Work instructions: Return the material exactly as supplied, apart from the pictures, which are omitted.

## start

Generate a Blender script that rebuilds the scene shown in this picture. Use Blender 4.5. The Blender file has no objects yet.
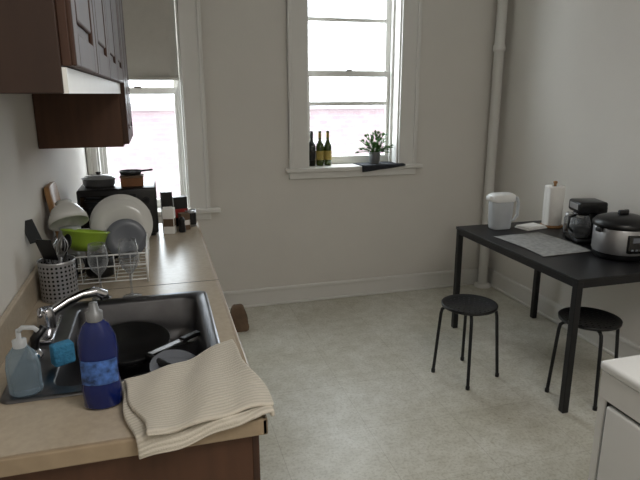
import bpy, bmesh, math, random
from mathutils import Matrix, Vector
random.seed(4)
sc=bpy.context.scene
def lin(c):
    return tuple(((x/255)/12.92 if x/255<=0.04045 else ((x/255+0.055)/1.055)**2.4) for x in c)
# ---------------------------------------------------------------- materials
def mat(name,col,rough=.5,metal=0,noise=0,scale=8,bump=0,bscale=None,spec=.5,trans=0,ior=1.45,coat=0,sub=None,stretch=None):
    m=bpy.data.materials.new(name); m.use_nodes=True; nt=m.node_tree; N=nt.nodes; b=N['Principled BSDF']
    c=lin(col)
    b.inputs['Base Color'].default_value=(*c,1); b.inputs['Roughness'].default_value=rough; b.inputs['Metallic'].default_value=metal
    b.inputs['Specular IOR Level'].default_value=spec; b.inputs['Transmission Weight'].default_value=trans; b.inputs['IOR'].default_value=ior
    b.inputs['Coat Weight'].default_value=coat
    tc=N.new('ShaderNodeTexCoord'); mp=N.new('ShaderNodeMapping'); nt.links.new(tc.outputs['Object'],mp.inputs[0])
    if stretch: mp.inputs['Scale'].default_value=stretch
    if noise:
        n=N.new('ShaderNodeTexNoise'); n.inputs['Scale'].default_value=scale; n.inputs['Detail'].default_value=6
        nt.links.new(mp.outputs[0],n.inputs['Vector'])
        r=N.new('ShaderNodeValToRGB'); r.color_ramp.elements[0].position=.3; r.color_ramp.elements[1].position=.7
        r.color_ramp.elements[0].color=(*[max(0,x*(1-noise)) for x in c],1); r.color_ramp.elements[1].color=(*[min(1,x*(1+noise)) for x in c],1)
        nt.links.new(n.outputs['Fac'],r.inputs[0]); nt.links.new(r.outputs[0],b.inputs['Base Color'])
    if bump:
        n2=N.new('ShaderNodeTexNoise'); n2.inputs['Scale'].default_value=bscale or scale*4; nt.links.new(mp.outputs[0],n2.inputs['Vector'])
        bp=N.new('ShaderNodeBump'); bp.inputs['Strength'].default_value=bump; bp.inputs['Distance'].default_value=.01
        nt.links.new(n2.outputs['Fac'],bp.inputs['Height']); nt.links.new(bp.outputs[0],b.inputs['Normal'])
    return m
M={}
M['wall']=mat('wall_paint',(215,211,204),.7,noise=.02,scale=3,bump=.05,bscale=60)
M['trim']=mat('trim_paint',(220,218,213),.42,noise=.015,scale=6)
M['ceil']=mat('ceiling_paint',(228,227,222),.8,noise=.02,scale=3)
M['cab']=mat('cabinet_wood',(62,38,26),.5,noise=.25,scale=5,stretch=(6,6,.8),coat=.05)
M['cab2']=mat('cabinet_wood_backlit',(52,35,27),.6,noise=.15,scale=4,stretch=(6,6,.8))  # same cabinet wood, backlit shade of the near unit put into its colour
M['cab3']=mat('cabinet_wood_light',(80,53,37),.6,noise=.15,scale=4,stretch=(6,6,.8))
M['lam']=mat('counter_laminate',(182,169,150),.24,noise=.06,scale=60)
M['lamedge']=mat('counter_edge',(158,140,116),.4,noise=.08,scale=30)
M['steel']=mat('brushed_steel',(176,176,178),.38,.85,noise=.08,scale=20)
M['sinksteel']=mat('sink_steel',(112,112,115),.33,1,noise=.12,scale=14)
M['chrome']=mat('chrome',(190,190,194),.16,1,noise=.03,scale=10)
M['black']=mat('black_metal',(18,18,21),.42,noise=.2,scale=30)
M['blackplastic']=mat('black_plastic',(16,16,18),.35,noise=.2,scale=30)
M['white']=mat('white_plastic',(232,232,230),.35,noise=.02,scale=20)
M['enamel']=mat('white_enamel',(222,222,220),.25,noise=.015,scale=10,coat=.2)
M['porcelain']=mat('porcelain',(210,210,206),.15,noise=.02,scale=10)
M['greyplate']=mat('grey_stoneware',(112,116,124),.3,noise=.05,scale=10)
M['paper']=mat('paper',(236,234,230),.9,noise=.02,scale=30,bump=.1)
M['green']=mat('green_plastic',(156,188,66),.4,noise=.08,scale=20)
M['wood']=mat('board_wood',(150,112,72),.55,noise=.2,scale=6,stretch=(10,1,1))
M['brown']=mat('brown_bag',(106,86,68),.8,noise=.25,scale=12,bump=.5,bscale=20)
M['red']=mat('red_card',(150,40,36),.5,noise=.15,scale=20)
M['orange']=mat('orange_card',(120,78,46),.5,noise=.15,scale=20)
M['navy']=mat('blue_soap_plastic',(8,28,92),.22,noise=.15,scale=8,coat=.2)
M['label']=mat('soap_label',(62,96,158),.4,noise=.8,scale=60)
M['sponge']=mat('blue_sponge',(60,130,170),.9,noise=.2,scale=60,bump=.6,bscale=120)
M['bottle_dark']=mat('dark_bottle_glass',(14,18,12),.1,noise=.2,scale=10,coat=.5)
M['bottle_green']=mat('green_bottle_glass',(60,74,24),.1,noise=.2,scale=10,coat=.5)
M['gold']=mat('gold_label',(160,140,70),.4,noise=.2,scale=30)
M['leaf']=mat('leaf_green',(66,104,48),.5,noise=.3,scale=20)
M['pot']=mat('grey_pot',(130,132,134),.4,.3,noise=.1,scale=20)
M['cloth']=mat('dark_cloth',(44,46,52),.9,noise=.3,scale=30,bump=.3)
M['mat']=mat('grey_placemat',(150,150,148),.85,noise=.2,scale=35,bump=.4,bscale=90)
M['shade']=mat('shade_fabric',(192,188,180),.9,noise=.03,scale=20)
M['grill']=mat('dark_glass',(8,8,9),.1,noise=.1,coat=.6)
M['coffee']=mat('pan_iron',(14,14,15),.4,noise=.2,scale=30)
def glassy(name,tint,alpha,rough=.05,edge=.5):
    m=bpy.data.materials.new(name); m.use_nodes=True; nt=m.node_tree; N=nt.nodes; N.clear()
    o=N.new('ShaderNodeOutputMaterial'); mx=N.new('ShaderNodeMixShader'); t=N.new('ShaderNodeBsdfTransparent'); p=N.new('ShaderNodeBsdfPrincipled')
    lw=N.new('ShaderNodeLayerWeight'); lw.inputs[0].default_value=.3
    n=N.new('ShaderNodeTexNoise'); n.inputs['Scale'].default_value=5
    mr=N.new('ShaderNodeMapRange'); mr.inputs['To Min'].default_value=alpha*.9; mr.inputs['To Max'].default_value=alpha*1.1
    ad=N.new('ShaderNodeMath'); ad.operation='MULTIPLY_ADD'; ad.inputs[1].default_value=edge; ad.use_clamp=True
    nt.links.new(n.outputs['Fac'],mr.inputs['Value']); nt.links.new(lw.outputs['Facing'],ad.inputs[0]); nt.links.new(mr.outputs[0],ad.inputs[2]); nt.links.new(ad.outputs[0],mx.inputs[0])
    t.inputs[0].default_value=(*[.5+.5*x for x in lin(tint)],1); p.inputs['Base Color'].default_value=(*lin(tint),1); p.inputs['Roughness'].default_value=rough
    nt.links.new(t.outputs[0],mx.inputs[1]); nt.links.new(p.outputs[0],mx.inputs[2]); nt.links.new(mx.outputs[0],o.inputs[0]); return m
M['pane']=glassy('window_glass',(240,245,245),.03,edge=.1)
M['glass']=glassy('drinking_glass',(198,202,206),.05,edge=.8)
M['soapglass']=glassy('clear_soap',(170,192,208),.22)
M['pitcher']=glassy('pitcher_plastic',(222,226,230),.5,.2)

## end

Task solution:
Generate a Blender script that rebuilds the scene shown in this picture. Use Blender 4.5. The Blender file has no objects yet.
import bpy, bmesh, math, random
from mathutils import Matrix, Vector
random.seed(4)
sc=bpy.context.scene
def lin(c):
    return tuple(((x/255)/12.92 if x/255<=0.04045 else ((x/255+0.055)/1.055)**2.4) for x in c)
# ---------------------------------------------------------------- materials
def mat(name,col,rough=.5,metal=0,noise=0,scale=8,bump=0,bscale=None,spec=.5,trans=0,ior=1.45,coat=0,sub=None,stretch=None):
    m=bpy.data.materials.new(name); m.use_nodes=True; nt=m.node_tree; N=nt.nodes; b=N['Principled BSDF']
    c=lin(col)
    b.inputs['Base Color'].default_value=(*c,1); b.inputs['Roughness'].default_value=rough; b.inputs['Metallic'].default_value=metal
    b.inputs['Specular IOR Level'].default_value=spec; b.inputs['Transmission Weight'].default_value=trans; b.inputs['IOR'].default_value=ior
    b.inputs['Coat Weight'].default_value=coat
    tc=N.new('ShaderNodeTexCoord'); mp=N.new('ShaderNodeMapping'); nt.links.new(tc.outputs['Object'],mp.inputs[0])
    if stretch: mp.inputs['Scale'].default_value=stretch
    if noise:
        n=N.new('ShaderNodeTexNoise'); n.inputs['Scale'].default_value=scale; n.inputs['Detail'].default_value=6
        nt.links.new(mp.outputs[0],n.inputs['Vector'])
        r=N.new('ShaderNodeValToRGB'); r.color_ramp.elements[0].position=.3; r.color_ramp.elements[1].position=.7
        r.color_ramp.elements[0].color=(*[max(0,x*(1-noise)) for x in c],1); r.color_ramp.elements[1].color=(*[min(1,x*(1+noise)) for x in c],1)
        nt.links.new(n.outputs['Fac'],r.inputs[0]); nt.links.new(r.outputs[0],b.inputs['Base Color'])
    if bump:
        n2=N.new('ShaderNodeTexNoise'); n2.inputs['Scale'].default_value=bscale or scale*4; nt.links.new(mp.outputs[0],n2.inputs['Vector'])
        bp=N.new('ShaderNodeBump'); bp.inputs['Strength'].default_value=bump; bp.inputs['Distance'].default_value=.01
        nt.links.new(n2.outputs['Fac'],bp.inputs['Height']); nt.links.new(bp.outputs[0],b.inputs['Normal'])
    return m
M={}
M['wall']=mat('wall_paint',(215,211,204),.7,noise=.02,scale=3,bump=.05,bscale=60)
M['trim']=mat('trim_paint',(220,218,213),.42,noise=.015,scale=6)
M['ceil']=mat('ceiling_paint',(228,227,222),.8,noise=.02,scale=3)
M['cab']=mat('cabinet_wood',(62,38,26),.5,noise=.25,scale=5,stretch=(6,6,.8),coat=.05)
M['cab2']=mat('cabinet_wood_backlit',(52,35,27),.6,noise=.15,scale=4,stretch=(6,6,.8))  # same cabinet wood, backlit shade of the near unit put into its colour
M['cab3']=mat('cabinet_wood_light',(80,53,37),.6,noise=.15,scale=4,stretch=(6,6,.8))
M['lam']=mat('counter_laminate',(182,169,150),.24,noise=.06,scale=60)
M['lamedge']=mat('counter_edge',(158,140,116),.4,noise=.08,scale=30)
M['steel']=mat('brushed_steel',(176,176,178),.38,.85,noise=.08,scale=20)
M['sinksteel']=mat('sink_steel',(112,112,115),.33,1,noise=.12,scale=14)
M['chrome']=mat('chrome',(190,190,194),.16,1,noise=.03,scale=10)
M['black']=mat('black_metal',(18,18,21),.42,noise=.2,scale=30)
M['blackplastic']=mat('black_plastic',(16,16,18),.35,noise=.2,scale=30)
M['white']=mat('white_plastic',(232,232,230),.35,noise=.02,scale=20)
M['enamel']=mat('white_enamel',(222,222,220),.25,noise=.015,scale=10,coat=.2)
M['porcelain']=mat('porcelain',(210,210,206),.15,noise=.02,scale=10)
M['greyplate']=mat('grey_stoneware',(112,116,124),.3,noise=.05,scale=10)
M['paper']=mat('paper',(236,234,230),.9,noise=.02,scale=30,bump=.1)
M['green']=mat('green_plastic',(156,188,66),.4,noise=.08,scale=20)
M['wood']=mat('board_wood',(150,112,72),.55,noise=.2,scale=6,stretch=(10,1,1))
M['brown']=mat('brown_bag',(106,86,68),.8,noise=.25,scale=12,bump=.5,bscale=20)
M['red']=mat('red_card',(150,40,36),.5,noise=.15,scale=20)
M['orange']=mat('orange_card',(120,78,46),.5,noise=.15,scale=20)
M['navy']=mat('blue_soap_plastic',(8,28,92),.22,noise=.15,scale=8,coat=.2)
M['label']=mat('soap_label',(62,96,158),.4,noise=.8,scale=60)
M['sponge']=mat('blue_sponge',(60,130,170),.9,noise=.2,scale=60,bump=.6,bscale=120)
M['bottle_dark']=mat('dark_bottle_glass',(14,18,12),.1,noise=.2,scale=10,coat=.5)
M['bottle_green']=mat('green_bottle_glass',(60,74,24),.1,noise=.2,scale=10,coat=.5)
M['gold']=mat('gold_label',(160,140,70),.4,noise=.2,scale=30)
M['leaf']=mat('leaf_green',(66,104,48),.5,noise=.3,scale=20)
M['pot']=mat('grey_pot',(130,132,134),.4,.3,noise=.1,scale=20)
M['cloth']=mat('dark_cloth',(44,46,52),.9,noise=.3,scale=30,bump=.3)
M['mat']=mat('grey_placemat',(150,150,148),.85,noise=.2,scale=35,bump=.4,bscale=90)
M['shade']=mat('shade_fabric',(192,188,180),.9,noise=.03,scale=20)
M['grill']=mat('dark_glass',(8,8,9),.1,noise=.1,coat=.6)
M['coffee']=mat('pan_iron',(14,14,15),.4,noise=.2,scale=30)
def glassy(name,tint,alpha,rough=.05,edge=.5):
    m=bpy.data.materials.new(name); m.use_nodes=True; nt=m.node_tree; N=nt.nodes; N.clear()
    o=N.new('ShaderNodeOutputMaterial'); mx=N.new('ShaderNodeMixShader'); t=N.new('ShaderNodeBsdfTransparent'); p=N.new('ShaderNodeBsdfPrincipled')
    lw=N.new('ShaderNodeLayerWeight'); lw.inputs[0].default_value=.3
    n=N.new('ShaderNodeTexNoise'); n.inputs['Scale'].default_value=5
    mr=N.new('ShaderNodeMapRange'); mr.inputs['To Min'].default_value=alpha*.9; mr.inputs['To Max'].default_value=alpha*1.1
    ad=N.new('ShaderNodeMath'); ad.operation='MULTIPLY_ADD'; ad.inputs[1].default_value=edge; ad.use_clamp=True
    nt.links.new(n.outputs['Fac'],mr.inputs['Value']); nt.links.new(lw.outputs['Facing'],ad.inputs[0]); nt.links.new(mr.outputs[0],ad.inputs[2]); nt.links.new(ad.outputs[0],mx.inputs[0])
    t.inputs[0].default_value=(*[.5+.5*x for x in lin(tint)],1); p.inputs['Base Color'].default_value=(*lin(tint),1); p.inputs['Roughness'].default_value=rough
    nt.links.new(t.outputs[0],mx.inputs[1]); nt.links.new(p.outputs[0],mx.inputs[2]); nt.links.new(mx.outputs[0],o.inputs[0]); return m
M['pane']=glassy('window_glass',(240,245,245),.03,edge=.1)
M['glass']=glassy('drinking_glass',(198,202,206),.05,edge=.8)
M['soapglass']=glassy('clear_soap',(170,192,208),.22)
M['pitcher']=glassy('pitcher_plastic',(222,226,230),.5,.2)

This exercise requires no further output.